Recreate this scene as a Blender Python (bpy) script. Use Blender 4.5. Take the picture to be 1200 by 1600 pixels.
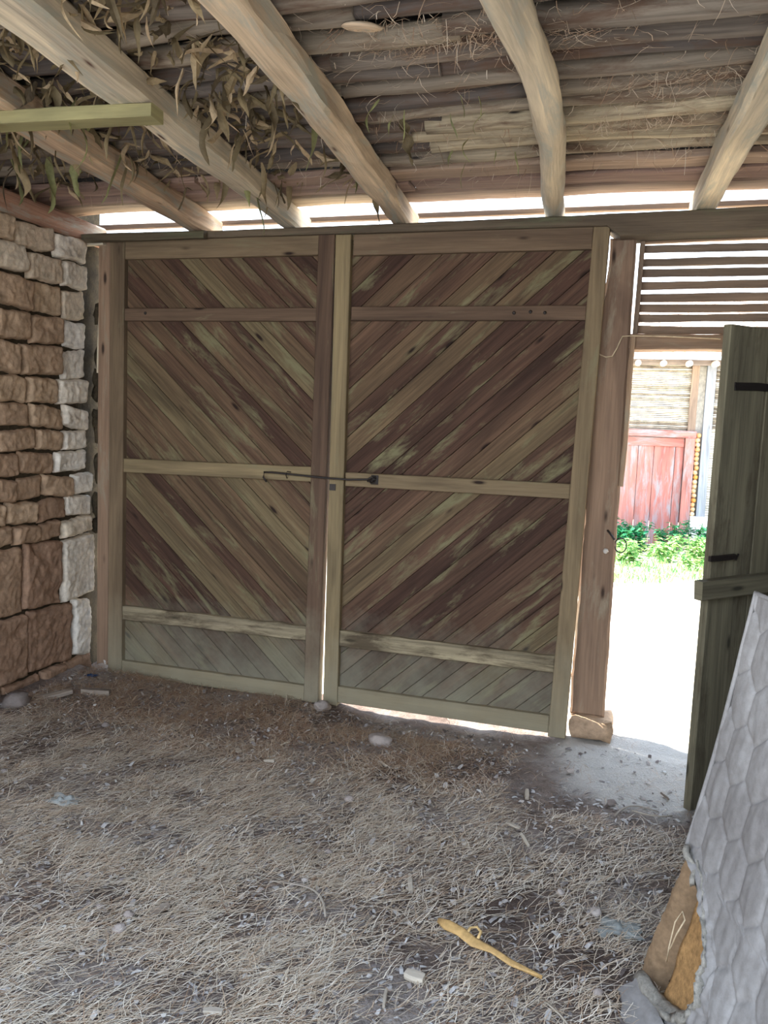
import bpy, math, random
from mathutils import Vector, Matrix, noise
R = random.Random(7)
scn = bpy.context.scene
for o in list(bpy.data.objects): bpy.data.objects.remove(o)
COL = scn.collection

# ------------------------------------------------------------ camera, light, exposure
cd = bpy.data.cameras.new('camera'); cam = bpy.data.objects.new('camera', cd); COL.objects.link(cam)
pi_, ro_, ya_ = 0.1035, 0.0408, 0.2857
fw = Vector((-math.sin(ya_)*math.cos(pi_), math.cos(ya_)*math.cos(pi_), -math.sin(pi_)))
r0 = Vector((math.cos(ya_), math.sin(ya_), 0)); u0 = r0.cross(fw)
rt = math.cos(ro_)*r0 + math.sin(ro_)*u0; up = -math.sin(ro_)*r0 + math.cos(ro_)*u0
cam.matrix_world = Matrix(((rt.x, up.x, -fw.x, 2.8923), (rt.y, up.y, -fw.y, -4.1089), (rt.z, up.z, -fw.z, 1.5), (0, 0, 0, 1)))
cd.sensor_fit = 'VERTICAL'; cd.sensor_height = 36; cd.lens = 36*1265.07/1600
cd.clip_start = 0.05; cd.clip_end = 200
scn.camera = cam
w = bpy.data.worlds.new('sky'); scn.world = w; w.use_nodes = True
nt = w.node_tree; nt.nodes.clear()
tc = nt.nodes.new('ShaderNodeTexCoord'); sep = nt.nodes.new('ShaderNodeSeparateXYZ'); rp = nt.nodes.new('ShaderNodeValToRGB')
bg = nt.nodes.new('ShaderNodeBackground'); wo = nt.nodes.new('ShaderNodeOutputWorld')
nt.links.new(tc.outputs['Generated'], sep.inputs[0]); nt.links.new(sep.outputs['Z'], rp.inputs[0])
nt.links.new(rp.outputs[0], bg.inputs[0]); nt.links.new(bg.outputs[0], wo.inputs[0])
rp.color_ramp.elements[0].color = (0.86, 0.93, 1.0, 1); rp.color_ramp.elements[1].color = (0.50, 0.70, 1.0, 1)
bg.inputs[1].default_value = 3.4
sl = bpy.data.lights.new('sun', 'SUN'); sun = bpy.data.objects.new('sun', sl); COL.objects.link(sun)
sl.energy = 17; sl.angle = math.radians(0.6); sl.color = (1.0, 0.95, 0.86)
sun.rotation_euler = Vector((-0.42, 0.15, 0.88)).to_track_quat('Z', 'Y').to_euler()
sun.location = (0, 3, 9)
vs = scn.view_settings; vs.view_transform = 'Standard'; vs.look = 'None'; vs.exposure = 0.5; vs.gamma = 1; vs.use_curve_mapping = False

# ------------------------------------------------------------ helpers
class MB:
    def __init__(s): s.v = []; s.f = []; s.uv = []; s.t = []
    def add(s, vs_, fs, uvs, tint):
        b = len(s.v); s.v.extend(vs_)
        for i, f in enumerate(fs):
            s.f.append([b+k for k in f]); s.uv.append(uvs[i]); s.t.append(tint)
    def prism(s, poly, axis, a, b, ch=0.003, tint=0.5, off=None, along=None):
        """poly: 2D points, extruded along axis ('y': poly is xz, front at a). ch = front chamfer"""
        n = len(poly)
        if n < 3: return
        if off is None: off = (R.uniform(0, 40), R.uniform(0, 40))
        area = sum(poly[i][0]*poly[(i+1) % n][1]-poly[(i+1) % n][0]*poly[i][1] for i in range(n))
        if area < 0: poly = poly[::-1]
        if along is None:
            L = max(range(n), key=lambda i: math.dist(poly[i], poly[(i+1) % n])); p, q = poly[L], poly[(L+1) % n]
            along = math.atan2(q[1]-p[1], q[0]-p[0])
        ca, sa = math.cos(along), math.sin(along)
        inset = []
        for i in range(n):
            p0, p1, p2 = Vector(poly[i-1]), Vector(poly[i]), Vector(poly[(i+1) % n])
            e1 = (p1-p0); e2 = (p2-p1)
            if e1.length < 1e-6 or e2.length < 1e-6: inset.append(tuple(p1)); continue
            e1.normalize(); e2.normalize()
            n1 = Vector((-e1.y, e1.x)); n2 = Vector((-e2.y, e2.x)); m = n1+n2
            d = max(0.35, 1+n1.dot(n2)); inset.append(tuple(p1+m*(ch/d)))
        sg = 1 if b > a else -1
        def P(p, t): return {'y': (p[0], t, p[1]), 'x': (t, p[0], p[1]), 'z': (p[0], p[1], t)}[axis]
        V = [P(p, a) for p in inset]+[P(p, a+sg*ch) for p in poly]+[P(p, b) for p in poly]
        def U(p): return (p[0]*ca+p[1]*sa+off[0], -p[0]*sa+p[1]*ca+off[1])
        F = [list(range(n)), list(range(2*n, 3*n))[::-1]]
        UV = [[U(p) for p in inset], [U(p) for p in poly][::-1]]
        for i in range(n):
            j = (i+1) % n; a0, a1 = U(poly[i]), U(poly[j]); k0, k1 = U(inset[i]), U(inset[j]); th = abs(b-a)
            d = Vector(poly[j])-Vector(poly[i]); dl = abs(d.x*ca+d.y*sa) > abs(-d.x*sa+d.y*ca)
            F.append([i, n+i, n+j, j]); UV.append([k0, a0, a1, k1])
            F.append([n+i, 2*n+i, 2*n+j, n+j])
            if dl: UV.append([a0, (a0[0], a0[1]+th), (a1[0], a1[1]+th), a1])
            else: UV.append([a0, (a0[0]+th, a0[1]), (a1[0]+th, a1[1]), a1])
        s.add(V, F, UV, tint)
    def rect(s, x0, x1, z0, z1, ya, yb, ch=0.003, tint=0.5): s.prism([(x0, z0), (x1, z0), (x1, z1), (x0, z1)], 'y', ya, yb, ch, tint)
    def beam(s, pts, w, h, ch=0.008, tint=0.5, jit=0.0, upv=(0, 0, 1), seg=None, sq=1.0, caps=True):
        """sweep of a chamfered rectangle (sq=1) or ellipse (sq=0) along pts; w,h scalars or lists"""
        pts = [Vector(p) for p in pts]; n = len(pts)
        W = w if isinstance(w, (list, tuple)) else [w]*n; H = h if isinstance(h, (list, tuple)) else [h]*n
        off = (R.uniform(0, 40), R.uniform(0, 40)); so = R.uniform(0, 100)
        upv = Vector(upv); acc = 0; rings = []; us = []
        for i, p in enumerate(pts):
            d = (pts[min(i+1, n-1)]-pts[max(i-1, 0)]).normalized(); sx = d.cross(upv).normalized(); sz = sx.cross(d).normalized()
            if i: acc += (p-pts[i-1]).length
            us.append(acc); ww, hh = W[i]/2, H[i]/2
            if sq >= 0.5:
                c = min(ch, ww*.6, hh*.6); prof = [(-ww+c, -hh), (0, -hh), (ww-c, -hh), (ww, -hh+c), (ww, 0), (ww, hh-c), (ww-c, hh), (0, hh), (-ww+c, hh), (-ww, hh-c), (-ww, 0), (-ww, -hh+c)]
            else:
                k = seg or 10; prof = [(ww*math.cos(2*math.pi*a/k-math.pi/2), hh*math.sin(2*math.pi*a/k-math.pi/2)) for a in range(k)]
            ring = []
            for a, (x, z) in enumerate(prof):
                q = p+sx*x+sz*z
                if jit:
                    nv = noise.noise_vector((q.x*3+so, q.y*3+a*.35, q.z*3)); nv2 = noise.noise_vector((q.x*14+so, q.y*14+a, q.z*14))
                    q = q+(sx*nv.x+sz*nv.z)*jit+(sx*nv2.x+sz*nv2.z)*jit*.3
                ring.append(q)
            rings.append(ring)
        m = len(rings[0]); per = [0]
        for a in range(m): per.append(per[-1]+(rings[0][(a+1) % m]-rings[0][a]).length)
        V = [tuple(q) for r_ in rings for q in r_]; F = []; UV = []
        for i in range(n-1):
            for a in range(m):
                b = (a+1) % m
                F.append([i*m+a, (i+1)*m+a, (i+1)*m+b, i*m+b])
                UV.append([(us[i]+off[0], per[a]+off[1]), (us[i+1]+off[0], per[a]+off[1]), (us[i+1]+off[0], per[a+1]+off[1]), (us[i]+off[0], per[a+1]+off[1])])
        if caps:
            for base, rev in ((0, False), ((n-1)*m, True)):
                f = [base+a for a in range(m)]; c0 = pts[0] if not rev else pts[-1]
                u = [(off[0]+(V[k][0]-c0.x)*.3, off[1]+(V[k][2]-c0.z)) for k in f]
                if rev: f = f[::-1]; u = u[::-1]
                F.append(f); UV.append(u)
        s.add(V, F, UV, tint)
    def blob(s, c, r, tint=0.5, seg=8, ring=6, rough=0.25, rot=0.0, box=0.0):
        so = R.uniform(0, 100); V = []; F = []; UV = []
        for i in range(ring+1):
            th = math.pi*i/ring
            for a in range(seg):
                ph = 2*math.pi*a/seg; d = Vector((math.sin(th)*math.cos(ph), math.sin(th)*math.sin(ph), math.cos(th)))
                if box:
                    m = max(abs(d.x), abs(d.y), abs(d.z)); d = d.lerp(d/m*.85, box)
                k = 1+rough*noise.noise((d.x*1.7+so, d.y*1.7, d.z*1.7))+rough*.4*noise.noise((d.x*5+so, d.y*5, d.z*5))
                x, y, z = d.x*r[0]*k, d.y*r[1]*k, d.z*r[2]*k
                V.append((c[0]+x*math.cos(rot)-y*math.sin(rot), c[1]+x*math.sin(rot)+y*math.cos(rot), c[2]+z))
        for i in range(ring):
            for a in range(seg):
                b = (a+1) % seg; F.append([i*seg+a, (i+1)*seg+a, (i+1)*seg+b, i*seg+b])
                UV.append([(a*.05+so, i*.05), (a*.05+so, i*.05+.05), (a*.05+.05+so, i*.05+.05), (a*.05+.05+so, i*.05)])
        s.add(V, F, UV, tint)
    def build(s, name, mat, parent=None, smooth=False, loc=None):
        me = bpy.data.meshes.new(name)
        V = s.v
        if loc is not None: V = [(v[0]-loc[0], v[1]-loc[1], v[2]-loc[2]) for v in V]
        me.from_pydata(V, [], s.f)
        uvl = me.uv_layers.new(name='UVMap'); flat = [c for f in s.uv for p in f for c in p]; uvl.data.foreach_set('uv', flat)
        at = me.attributes.new('tint', 'FLOAT', 'FACE'); at.data.foreach_set('value', s.t)
        if smooth: me.polygons.foreach_set('use_smooth', [True]*len(me.polygons))
        me.materials.append(mat); me.update()
        o = bpy.data.objects.new(name, me); COL.objects.link(o)
        if loc is not None and parent is None: o.location = loc
        if parent is not None: o.parent = parent
        return o
def tag(o, label=None, cat=None, group=None, kind=None):
    if label: o['label'] = label
    if cat: o['category'] = cat
    if group: o['group'] = group
    if kind: o['kind'] = kind
    return o
def empty(name, loc, rz=0.0):
    o = bpy.data.objects.new(name, None); COL.objects.link(o); o.location = loc; o.rotation_euler = (0, 0, rz); o.empty_display_size = .1
    return o
def part(mb, name, mat, root, smooth=False):
    """mesh given in world coordinates, parented to an un-rotated Empty"""
    return mb.build(name, mat, root, smooth, loc=tuple(root.location))
def copy_tree(o, parent=None):
    c = o.copy(); COL.objects.link(c); c.parent = parent
    for ch in list(o.children): copy_tree(ch, c)
    return c
def clip(poly, a, b, c):
    """keep a*x+b*y<=c"""
    out = []
    for i in range(len(poly)):
        p, q = poly[i], poly[(i+1) % len(poly)]; dp = a*p[0]+b*p[1]-c; dq = a*q[0]+b*q[1]-c
        if dp <= 0: out.append(p)
        if (dp < 0) != (dq < 0) and abs(dp-dq) > 1e-9:
            t = dp/(dp-dq); out.append((p[0]+t*(q[0]-p[0]), p[1]+t*(q[1]-p[1])))
    return out
def line(p, q, n, sag=0.0, amp=0.0, ax=2):
    p, q = Vector(p), Vector(q); o = []; s = R.uniform(0, 99)
    for i in range(n+1):
        t = i/n; v = p.lerp(q, t); v.z -= sag*4*t*(1-t)
        if amp: nv = noise.noise_vector((t*2.2+s, s, 0)); v += Vector((nv.x*amp*(ax != 0), nv.y*amp*(ax != 1), nv.z*amp))
        o.append(v)
    return o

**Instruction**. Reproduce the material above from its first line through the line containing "COL = scn.collection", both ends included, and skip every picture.

**Result below**.
Recreate this scene as a Blender Python (bpy) script. Use Blender 4.5. Take the picture to be 1200 by 1600 pixels.
import bpy, math, random
from mathutils import Vector, Matrix, noise
R = random.Random(7)
scn = bpy.context.scene
for o in list(bpy.data.objects): bpy.data.objects.remove(o)
COL = scn.collection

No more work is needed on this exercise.